Ryan Waddington, CEO and chair of Cowboy Clean Fuels, said Campbell County is the perfect place to use this technology. The coal seams in the Powder River Basin act as natural geo-bioreactors, where organic matter is converted into methane and carbon dioxide.

“There’s another dozen or so places around the world where these conditions exist, but nowhere is it better than the Powder River Basin. This is the perfect place, the biggest place, it’s the place where this technology can have the biggest impact,” Waddington said.

Michael Urynowicz, a professor at the University of Wyoming, has developed the technology over the last 15 years. Cowboy Clean Fuels licenses the technology, which is owned by UW.

Renewable natural gas is a biogas, made primarily of carbon dioxide and methane, that is produced when organic matter is broken down by microbes.

Using abandoned coal-bed methane wells, the project injects molasses into coal seams more than 1,000 feet below the surface.

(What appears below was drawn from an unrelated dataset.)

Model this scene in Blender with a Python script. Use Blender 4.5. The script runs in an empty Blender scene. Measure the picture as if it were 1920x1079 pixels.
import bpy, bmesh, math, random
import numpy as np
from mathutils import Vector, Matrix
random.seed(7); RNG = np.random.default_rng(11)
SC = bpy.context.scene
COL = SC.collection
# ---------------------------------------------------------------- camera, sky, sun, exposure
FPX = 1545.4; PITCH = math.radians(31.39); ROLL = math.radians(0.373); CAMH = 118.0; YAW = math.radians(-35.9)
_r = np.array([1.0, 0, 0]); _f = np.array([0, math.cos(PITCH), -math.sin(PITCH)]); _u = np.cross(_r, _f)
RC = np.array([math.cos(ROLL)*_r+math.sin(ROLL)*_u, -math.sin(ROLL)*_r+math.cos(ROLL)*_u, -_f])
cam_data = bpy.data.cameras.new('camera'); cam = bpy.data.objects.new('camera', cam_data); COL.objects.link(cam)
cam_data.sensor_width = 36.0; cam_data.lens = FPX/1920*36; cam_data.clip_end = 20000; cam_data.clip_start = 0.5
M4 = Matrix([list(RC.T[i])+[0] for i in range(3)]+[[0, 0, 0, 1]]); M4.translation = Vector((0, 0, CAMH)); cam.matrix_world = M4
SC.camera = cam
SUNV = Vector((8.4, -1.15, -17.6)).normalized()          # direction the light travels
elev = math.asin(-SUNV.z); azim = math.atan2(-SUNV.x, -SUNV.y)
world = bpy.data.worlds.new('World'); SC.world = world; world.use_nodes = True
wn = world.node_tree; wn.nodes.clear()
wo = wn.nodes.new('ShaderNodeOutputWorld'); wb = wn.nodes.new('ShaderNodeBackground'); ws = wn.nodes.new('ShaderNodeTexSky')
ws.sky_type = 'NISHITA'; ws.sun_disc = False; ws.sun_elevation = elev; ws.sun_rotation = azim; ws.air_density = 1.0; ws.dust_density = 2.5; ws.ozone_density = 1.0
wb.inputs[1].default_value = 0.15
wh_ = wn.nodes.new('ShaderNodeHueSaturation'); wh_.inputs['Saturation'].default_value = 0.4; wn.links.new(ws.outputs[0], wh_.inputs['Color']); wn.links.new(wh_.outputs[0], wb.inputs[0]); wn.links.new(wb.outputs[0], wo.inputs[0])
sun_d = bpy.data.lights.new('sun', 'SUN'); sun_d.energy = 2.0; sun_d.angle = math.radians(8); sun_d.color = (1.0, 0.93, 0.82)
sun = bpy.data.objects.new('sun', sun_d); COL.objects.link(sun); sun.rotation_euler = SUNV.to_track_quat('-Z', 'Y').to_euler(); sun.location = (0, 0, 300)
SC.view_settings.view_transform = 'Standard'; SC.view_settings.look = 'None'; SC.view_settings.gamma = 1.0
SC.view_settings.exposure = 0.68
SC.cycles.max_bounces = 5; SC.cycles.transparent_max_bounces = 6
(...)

Microbes in the coal seams consume the molasses, producing renewable methane and carbon dioxide.

The carbon dioxide is permanently captured and stored in the coal seams, and the renewable natural gas is brought to the surface and transported using existing pipelines.

This process captures the methane that would otherwise be released into the atmosphere. And with the trapped carbon dioxide, Cowboy Clean Fuels can sell carbon credits to companies who are looking to off-set their emissions.

“We can take this technology that was developed here and deploy it here, we get to hire more people here, that means we pay rent to landowners here,” Waddington said. “We pay taxes to the county and state here, all the benefits come back to the state.”

Additionally, it makes use of the existing infrastructure that was left behind after the coal-bed methane boom came to an end, as well as the workforce in Campbell County.

The plans are to scale up and deploy the technology to 10 times the size of this first project. A study conducted by the UW Center for Business and Analysis indicated that in 2025, Cowboy Clean Fuels would support 221 jobs, directly and indirectly, in Wyoming.

And once they’re at scale in 2026, Cowboy Clean Fuels will pay an estimated $8.8 million in tax revenue and contribute more than $36 million of added value to the state’s gross domestic product.

Waddington acknowledged that when it comes to carbon capture and sequestration, there haven’t been many real world results.

“This is an industry where, quite frankly there’s a lot of talk and a lot of hype and not a lot actually happening in terms of real carbon removal,” he said.

While it’s exciting that there have been a lot of announcements for carbon capture projects, they’re still a long way from making a real economic impact, Waddington said.

“Nobody’s commercial yet, and some of them are going to start out pretty small,” he said. “We’re already commercial, we’re already putting stuff in the ground, already sequestering, and when we get to full-scale, we’re going to be really big.”

Waddington said he believes Cowboy Clean Fuels can play a big part in Wyoming’s energy portfolio moving forward.

“It continues Wyoming’s tradition of exporting the energy the world needs, it’s just one more thing that Wyoming can make in large volumes to get the rest of the world powered up,” he said.

 

This story was published on September 24, 2024.